[BEGIN GIVEN INFORMATION]

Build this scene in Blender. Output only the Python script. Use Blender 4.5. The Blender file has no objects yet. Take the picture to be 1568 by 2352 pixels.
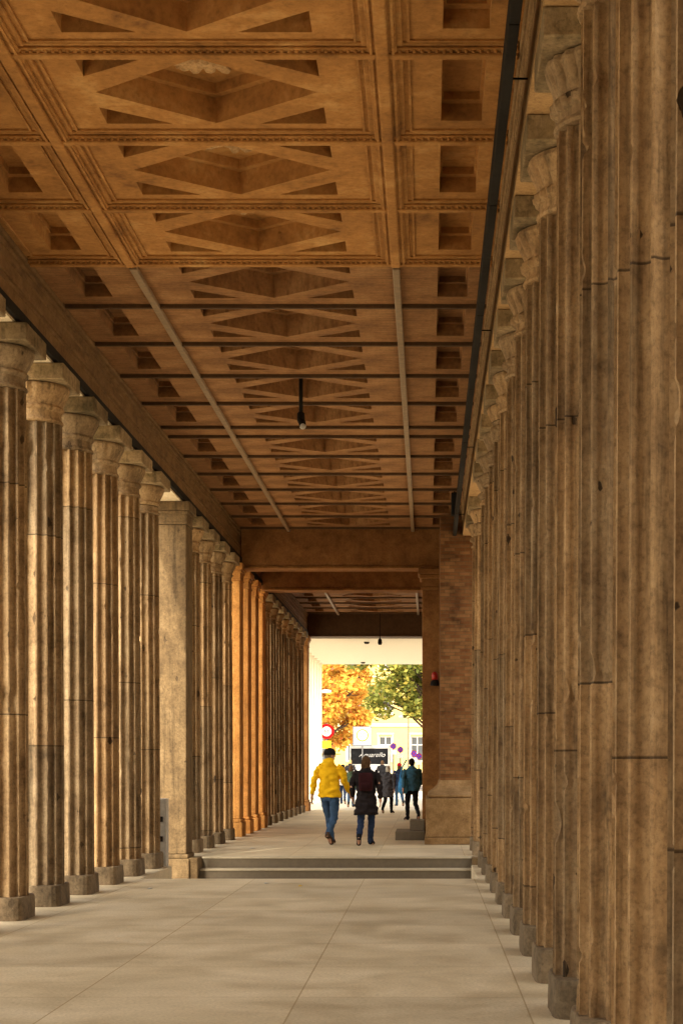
import bpy, bmesh, math, random
from mathutils import Vector, Matrix, noise
random.seed(7)
S = bpy.context.scene; COL = S.collection; R = math.radians; PI = math.pi
F = 4000.0; CX = 982.0; CY = 1758.0; EH = 1.47
def at(x, y, D): return Vector(((x-CX)/F*D, D, EH-(y-CY)/F*D))

# ---------------------------------------------------------------- mesh helpers
class MB:
    def __init__(s): s.bm = bmesh.new()
    def box(s, x0, x1, y0, y1, z0, z1, bev=0.0, seg=1):
        v = [s.bm.verts.new(p) for p in ((x0,y0,z0),(x1,y0,z0),(x1,y1,z0),(x0,y1,z0),(x0,y0,z1),(x1,y0,z1),(x1,y1,z1),(x0,y1,z1))]
        fs = [s.bm.faces.new([v[i] for i in q]) for q in ((0,3,2,1),(4,5,6,7),(0,1,5,4),(1,2,6,5),(2,3,7,6),(3,0,4,7))]
        if bev > 0:
            es = list({e for f in fs for e in f.edges})
            bmesh.ops.bevel(s.bm, geom=es, offset=bev, segments=seg, affect='EDGES', profile=0.5)
        return s
    def tube(s, pts, radii, seg=10):
        pts = [Vector(p) for p in pts]; rings = []
        n = len(pts)
        for i, p in enumerate(pts):
            t = (pts[min(i+1,n-1)]-pts[max(i-1,0)]).normalized()
            ref = Vector((1,0,0)) if abs(t.x) < 0.9 else Vector((0,1,0))
            u = (ref-t*ref.dot(t)).normalized(); w = t.cross(u)
            r = radii[i] if isinstance(radii, (list,tuple)) else radii
            a, b = r if isinstance(r, (list,tuple)) else (r, r)
            rings.append([s.bm.verts.new(p+u*a*math.cos(2*PI*k/seg)+w*b*math.sin(2*PI*k/seg)) for k in range(seg)])
        for q in range(n-1):
            A, B = rings[q], rings[q+1]
            for k in range(seg):
                s.bm.faces.new((A[k], A[(k+1)%seg], B[(k+1)%seg], B[k]))
        s.bm.faces.new(rings[0][::-1]); s.bm.faces.new(rings[-1])
        return s
    def ell(s, c, r, seg=14, rot=None):
        m = Matrix.Translation(c)
        if rot: m = m @ rot
        m = m @ Matrix.Diagonal((r[0], r[1], r[2], 1))
        bmesh.ops.create_uvsphere(s.bm, u_segments=seg, v_segments=max(6,seg*2//3), radius=1, matrix=m)
        return s
    def lathe(s, prof, seg=40, mod=None, c=(0,0)):
        rings = []
        for i, (r, z) in enumerate(prof):
            ring = []
            for k in range(seg):
                a = 2*PI*k/seg; rr = r*(mod(i, a) if mod else 1)
                ring.append(s.bm.verts.new((c[0]+rr*math.cos(a), c[1]+rr*math.sin(a), z)))
            rings.append(ring)
        for A, B in zip(rings, rings[1:]):
            for k in range(seg): s.bm.faces.new((A[k], A[(k+1)%seg], B[(k+1)%seg], B[k]))
        s.bm.faces.new(rings[0][::-1]); s.bm.faces.new(rings[-1])
        return s
    def mesh(s, name, m=None, smooth=False):
        bmesh.ops.recalc_face_normals(s.bm, faces=s.bm.faces[:])
        me = bpy.data.meshes.new(name); s.bm.to_mesh(me); s.bm.free()
        if m: me.materials.append(m)
        if smooth: me.shade_smooth()
        return me
    def build(s, name, m, parent=None, smooth=False):
        return link(name, s.mesh(name, m, smooth), parent)
def link(name, me, parent=None, loc=None):
    o = bpy.data.objects.new(name, me); COL.objects.link(o)
    if parent: o.parent = parent
    if loc is not None: o.location = loc
    return o
def tag(o, label=None, cat=None, group=None, kind=None):
    if label: o['label'] = label
    if cat: o['category'] = cat
    if group: o['group'] = group
    if kind: o['kind'] = kind
    return o
def empty(name, loc=(0,0,0), label=None, cat=None, group=None):
    o = bpy.data.objects.new(name, None); COL.objects.link(o); o.location = loc; o.empty_display_size = .1
    return tag(o, label, cat, group)
def remesh(mb, vox, it=3, amp=0.0, fs=9.0, seed=0):
    me = mb.mesh('tmp'); o = link('tmp', me)
    r = o.modifiers.new('r', 'REMESH'); r.mode = 'VOXEL'; r.voxel_size = vox
    if it:
        k = o.modifiers.new('s', 'SMOOTH'); k.factor = .5; k.iterations = it
    dg = bpy.context.evaluated_depsgraph_get(); dg.update()
    out = bpy.data.meshes.new_from_object(o.evaluated_get(dg))
    bpy.data.objects.remove(o); bpy.data.meshes.remove(me)
    if amp:
        nv = [v.normal.copy() for v in out.vertices]
        for v, n in zip(out.vertices, nv):
            q = Vector((v.co.x*fs+seed, v.co.y*fs, v.co.z*fs*1.6))
            v.co += n*amp*noise.noise(q)
    out.materials.clear(); out.shade_smooth()
    return out

# ---------------------------------------------------------------- material helpers
def new_mat(name, rough=.8, spec=.25, col=None, metal=0):
    m = bpy.data.materials.new(name); m.use_nodes = True; nt = m.node_tree; b = nt.nodes['Principled BSDF']
    b.inputs['Roughness'].default_value = rough; b.inputs['Specular IOR Level'].default_value = spec; b.inputs['Metallic'].default_value = metal
    if col: b.inputs['Base Color'].default_value = (*col, 1)
    return m, nt, b
def nd(nt, t, ins=None, **kw):
    n = nt.nodes.new(t)
    for k, v in kw.items(): setattr(n, k, v)
    if ins:
        for k, v in ins.items():
            if hasattr(v, 'is_output'): nt.links.new(v, n.inputs[k])
            else: n.inputs[k].default_value = v
    return n
def nnoise(nt, vec, scale, detail=6, rough=.6, dist=0):
    return nd(nt, 'ShaderNodeTexNoise', {'Vector': vec, 'Scale': scale, 'Detail': min(detail, 4), 'Roughness': rough, 'Distortion': dist}).outputs['Fac']
def nmap(nt, vec, sc): return nd(nt, 'ShaderNodeMapping', {'Vector': vec, 'Scale': sc}).outputs[0]
def nramp(nt, fac, stops):
    n = nd(nt, 'ShaderNodeValToRGB', {'Fac': fac}); e = n.color_ramp.elements
    while len(e) < len(stops): e.new(0.5)
    for i, (p, c) in enumerate(stops):
        e[i].position = p; e[i].color = (*c, 1) if not isinstance(c, (int, float)) else (c, c, c, 1)
    return n.outputs[0]
def nmix(nt, fac, a, b, mode='MIX'):
    n = nt.nodes.new('ShaderNodeMix'); n.data_type = 'RGBA'; n.blend_type = mode
    for i, v in ((0, fac), (6, a), (7, b)):
        if hasattr(v, 'is_output'): nt.links.new(v, n.inputs[i])
        elif i == 0: n.inputs[0].default_value = v
        else: n.inputs[i].default_value = (*v, 1)
    return n.outputs[2]
def nmath(nt, op, a, b=0.0):
    n = nt.nodes.new('ShaderNodeMath'); n.operation = op
    for i, v in ((0, a), (1, b)):
        if hasattr(v, 'is_output'): nt.links.new(v, n.inputs[i])
        else: n.inputs[i].default_value = v
    return n.outputs[0]
def nbump(nt, b, h, st=.5, dist=.02):
    n = nd(nt, 'ShaderNodeBump', {'Height': h, 'Strength': st, 'Distance': dist}); nt.links.new(n.outputs[0], b.inputs['Normal'])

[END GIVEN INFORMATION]

Without the pictures, return the listing above from its first line through the line that has "def at(x, y, D): return".

• [TASK SOLUTION]
Build this scene in Blender. Output only the Python script. Use Blender 4.5. The Blender file has no objects yet. Take the picture to be 1568 by 2352 pixels.
import bpy, bmesh, math, random
from mathutils import Vector, Matrix, noise
random.seed(7)
S = bpy.context.scene; COL = S.collection; R = math.radians; PI = math.pi
F = 4000.0; CX = 982.0; CY = 1758.0; EH = 1.47
def at(x, y, D): return Vector(((x-CX)/F*D, D, EH-(y-CY)/F*D))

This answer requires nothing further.